TASK GOAL> Please retype the data in full and exactly; the pictures are not part of the copy.

COLLECTED MATERIAL>
>> START

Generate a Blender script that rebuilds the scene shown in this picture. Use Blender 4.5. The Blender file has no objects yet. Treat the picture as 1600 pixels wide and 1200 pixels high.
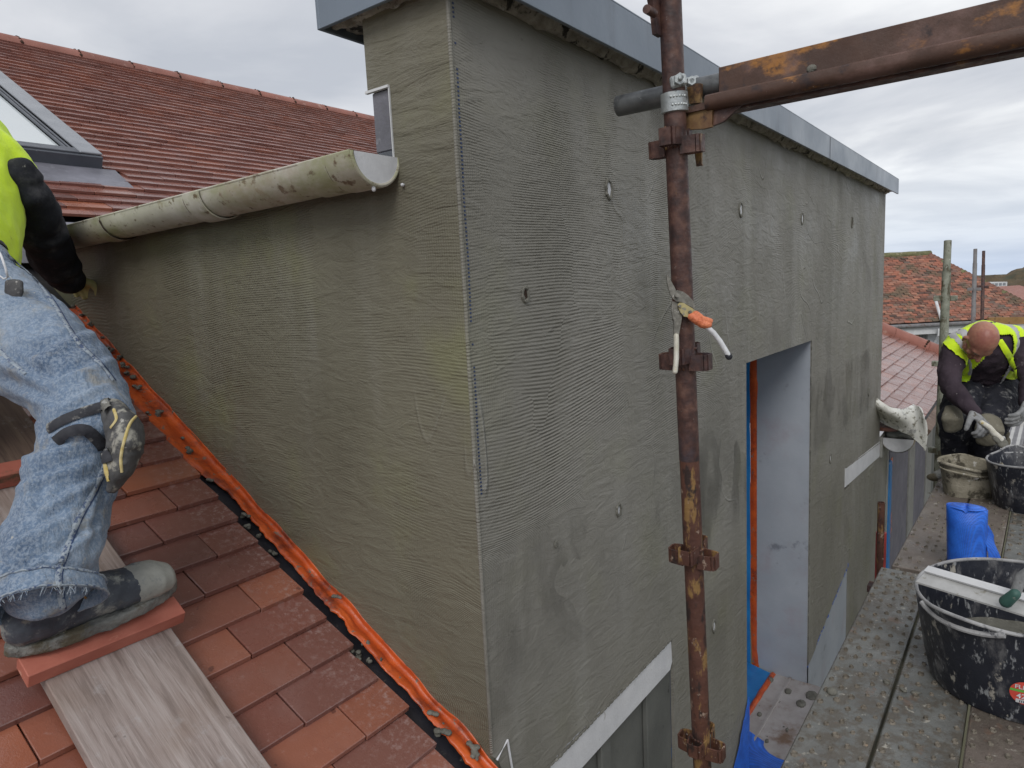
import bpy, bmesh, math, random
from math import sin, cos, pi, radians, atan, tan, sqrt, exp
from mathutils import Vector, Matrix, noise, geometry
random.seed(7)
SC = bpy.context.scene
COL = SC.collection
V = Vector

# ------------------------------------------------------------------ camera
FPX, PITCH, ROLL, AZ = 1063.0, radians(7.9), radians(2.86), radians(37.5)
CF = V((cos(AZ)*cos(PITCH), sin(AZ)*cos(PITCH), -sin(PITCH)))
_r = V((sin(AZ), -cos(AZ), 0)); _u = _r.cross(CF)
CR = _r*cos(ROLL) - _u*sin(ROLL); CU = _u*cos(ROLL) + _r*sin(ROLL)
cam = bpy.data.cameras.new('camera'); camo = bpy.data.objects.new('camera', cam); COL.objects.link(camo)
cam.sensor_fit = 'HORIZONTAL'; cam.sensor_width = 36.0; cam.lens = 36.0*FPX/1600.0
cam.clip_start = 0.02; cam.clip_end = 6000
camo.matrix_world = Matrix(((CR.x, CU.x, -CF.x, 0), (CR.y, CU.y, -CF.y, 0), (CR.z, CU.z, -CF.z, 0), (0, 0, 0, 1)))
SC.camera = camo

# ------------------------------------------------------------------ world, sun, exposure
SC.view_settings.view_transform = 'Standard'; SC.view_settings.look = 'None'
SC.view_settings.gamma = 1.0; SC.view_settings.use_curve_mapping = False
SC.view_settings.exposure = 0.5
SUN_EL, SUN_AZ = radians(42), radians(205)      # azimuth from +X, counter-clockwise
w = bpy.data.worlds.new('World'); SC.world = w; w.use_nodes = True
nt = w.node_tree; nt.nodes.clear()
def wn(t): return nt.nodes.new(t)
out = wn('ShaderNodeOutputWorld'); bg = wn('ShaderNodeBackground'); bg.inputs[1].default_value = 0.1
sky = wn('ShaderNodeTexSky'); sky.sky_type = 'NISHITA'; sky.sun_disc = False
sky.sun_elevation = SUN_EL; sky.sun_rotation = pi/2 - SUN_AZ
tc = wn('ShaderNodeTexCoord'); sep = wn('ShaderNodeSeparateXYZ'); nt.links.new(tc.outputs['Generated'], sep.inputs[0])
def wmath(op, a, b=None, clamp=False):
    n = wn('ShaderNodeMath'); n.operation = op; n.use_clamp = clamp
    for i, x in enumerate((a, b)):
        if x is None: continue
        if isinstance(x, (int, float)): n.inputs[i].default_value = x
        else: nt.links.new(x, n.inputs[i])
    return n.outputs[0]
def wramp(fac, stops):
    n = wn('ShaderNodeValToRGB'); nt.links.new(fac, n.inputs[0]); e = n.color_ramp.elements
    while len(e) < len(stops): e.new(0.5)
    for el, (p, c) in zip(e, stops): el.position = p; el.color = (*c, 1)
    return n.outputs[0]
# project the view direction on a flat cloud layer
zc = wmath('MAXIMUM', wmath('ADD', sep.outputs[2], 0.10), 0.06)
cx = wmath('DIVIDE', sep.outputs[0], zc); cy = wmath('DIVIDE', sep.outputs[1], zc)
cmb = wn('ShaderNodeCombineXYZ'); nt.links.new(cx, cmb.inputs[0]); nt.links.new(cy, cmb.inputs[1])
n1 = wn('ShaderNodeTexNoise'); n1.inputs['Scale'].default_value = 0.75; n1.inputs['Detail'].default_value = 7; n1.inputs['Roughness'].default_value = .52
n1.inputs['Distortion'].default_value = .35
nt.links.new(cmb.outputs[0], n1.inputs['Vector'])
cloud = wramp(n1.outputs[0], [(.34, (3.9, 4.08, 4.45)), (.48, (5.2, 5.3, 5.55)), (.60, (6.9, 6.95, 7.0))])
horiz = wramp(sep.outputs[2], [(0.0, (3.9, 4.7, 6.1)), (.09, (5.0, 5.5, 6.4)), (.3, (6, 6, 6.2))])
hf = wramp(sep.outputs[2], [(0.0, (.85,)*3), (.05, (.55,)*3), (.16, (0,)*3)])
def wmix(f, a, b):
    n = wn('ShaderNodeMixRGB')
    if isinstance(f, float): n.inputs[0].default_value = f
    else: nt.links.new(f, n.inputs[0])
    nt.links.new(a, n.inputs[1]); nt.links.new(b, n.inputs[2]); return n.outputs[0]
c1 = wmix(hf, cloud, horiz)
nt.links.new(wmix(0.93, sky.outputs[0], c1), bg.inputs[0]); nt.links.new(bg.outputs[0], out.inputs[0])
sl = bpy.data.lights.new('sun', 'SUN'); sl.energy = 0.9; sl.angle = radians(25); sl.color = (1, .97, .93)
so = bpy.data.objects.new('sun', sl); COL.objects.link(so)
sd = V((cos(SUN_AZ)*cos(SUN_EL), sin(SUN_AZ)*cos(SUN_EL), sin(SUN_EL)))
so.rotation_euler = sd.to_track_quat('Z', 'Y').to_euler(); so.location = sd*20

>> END

ANSWER TO THIS EXERCISE>
Generate a Blender script that rebuilds the scene shown in this picture. Use Blender 4.5. The Blender file has no objects yet. Treat the picture as 1600 pixels wide and 1200 pixels high.
import bpy, bmesh, math, random
from math import sin, cos, pi, radians, atan, tan, sqrt, exp
from mathutils import Vector, Matrix, noise, geometry
random.seed(7)
SC = bpy.context.scene
COL = SC.collection
V = Vector

# ------------------------------------------------------------------ camera
FPX, PITCH, ROLL, AZ = 1063.0, radians(7.9), radians(2.86), radians(37.5)
CF = V((cos(AZ)*cos(PITCH), sin(AZ)*cos(PITCH), -sin(PITCH)))
_r = V((sin(AZ), -cos(AZ), 0)); _u = _r.cross(CF)
CR = _r*cos(ROLL) - _u*sin(ROLL); CU = _u*cos(ROLL) + _r*sin(ROLL)
cam = bpy.data.cameras.new('camera'); camo = bpy.data.objects.new('camera', cam); COL.objects.link(camo)
cam.sensor_fit = 'HORIZONTAL'; cam.sensor_width = 36.0; cam.lens = 36.0*FPX/1600.0
cam.clip_start = 0.02; cam.clip_end = 6000
camo.matrix_world = Matrix(((CR.x, CU.x, -CF.x, 0), (CR.y, CU.y, -CF.y, 0), (CR.z, CU.z, -CF.z, 0), (0, 0, 0, 1)))
SC.camera = camo

# ------------------------------------------------------------------ world, sun, exposure
SC.view_settings.view_transform = 'Standard'; SC.view_settings.look = 'None'
SC.view_settings.gamma = 1.0; SC.view_settings.use_curve_mapping = False
SC.view_settings.exposure = 0.5
SUN_EL, SUN_AZ = radians(42), radians(205)      # azimuth from +X, counter-clockwise
w = bpy.data.worlds.new('World'); SC.world = w; w.use_nodes = True
nt = w.node_tree; nt.nodes.clear()
def wn(t): return nt.nodes.new(t)
out = wn('ShaderNodeOutputWorld'); bg = wn('ShaderNodeBackground'); bg.inputs[1].default_value = 0.1
sky = wn('ShaderNodeTexSky'); sky.sky_type = 'NISHITA'; sky.sun_disc = False
sky.sun_elevation = SUN_EL; sky.sun_rotation = pi/2 - SUN_AZ
tc = wn('ShaderNodeTexCoord'); sep = wn('ShaderNodeSeparateXYZ'); nt.links.new(tc.outputs['Generated'], sep.inputs[0])
def wmath(op, a, b=None, clamp=False):
    n = wn('ShaderNodeMath'); n.operation = op; n.use_clamp = clamp
    for i, x in enumerate((a, b)):
        if x is None: continue
        if isinstance(x, (int, float)): n.inputs[i].default_value = x
        else: nt.links.new(x, n.inputs[i])
    return n.outputs[0]
def wramp(fac, stops):
    n = wn('ShaderNodeValToRGB'); nt.links.new(fac, n.inputs[0]); e = n.color_ramp.elements
    while len(e) < len(stops): e.new(0.5)
    for el, (p, c) in zip(e, stops): el.position = p; el.color = (*c, 1)
    return n.outputs[0]
# project the view direction on a flat cloud layer
zc = wmath('MAXIMUM', wmath('ADD', sep.outputs[2], 0.10), 0.06)
cx = wmath('DIVIDE', sep.outputs[0], zc); cy = wmath('DIVIDE', sep.outputs[1], zc)
cmb = wn('ShaderNodeCombineXYZ'); nt.links.new(cx, cmb.inputs[0]); nt.links.new(cy, cmb.inputs[1])
n1 = wn('ShaderNodeTexNoise'); n1.inputs['Scale'].default_value = 0.75; n1.inputs['Detail'].default_value = 7; n1.inputs['Roughness'].default_value = .52
n1.inputs['Distortion'].default_value = .35
nt.links.new(cmb.outputs[0], n1.inputs['Vector'])
cloud = wramp(n1.outputs[0], [(.34, (3.9, 4.08, 4.45)), (.48, (5.2, 5.3, 5.55)), (.60, (6.9, 6.95, 7.0))])
horiz = wramp(sep.outputs[2], [(0.0, (3.9, 4.7, 6.1)), (.09, (5.0, 5.5, 6.4)), (.3, (6, 6, 6.2))])
hf = wramp(sep.outputs[2], [(0.0, (.85,)*3), (.05, (.55,)*3), (.16, (0,)*3)])
def wmix(f, a, b):
    n = wn('ShaderNodeMixRGB')
    if isinstance(f, float): n.inputs[0].default_value = f
    else: nt.links.new(f, n.inputs[0])
    nt.links.new(a, n.inputs[1]); nt.links.new(b, n.inputs[2]); return n.outputs[0]
c1 = wmix(hf, cloud, horiz)
nt.links.new(wmix(0.93, sky.outputs[0], c1), bg.inputs[0]); nt.links.new(bg.outputs[0], out.inputs[0])
sl = bpy.data.lights.new('sun', 'SUN'); sl.energy = 0.9; sl.angle = radians(25); sl.color = (1, .97, .93)
so = bpy.data.objects.new('sun', sl); COL.objects.link(so)
sd = V((cos(SUN_AZ)*cos(SUN_EL), sin(SUN_AZ)*cos(SUN_EL), sin(SUN_EL)))
so.rotation_euler = sd.to_track_quat('Z', 'Y').to_euler(); so.location = sd*20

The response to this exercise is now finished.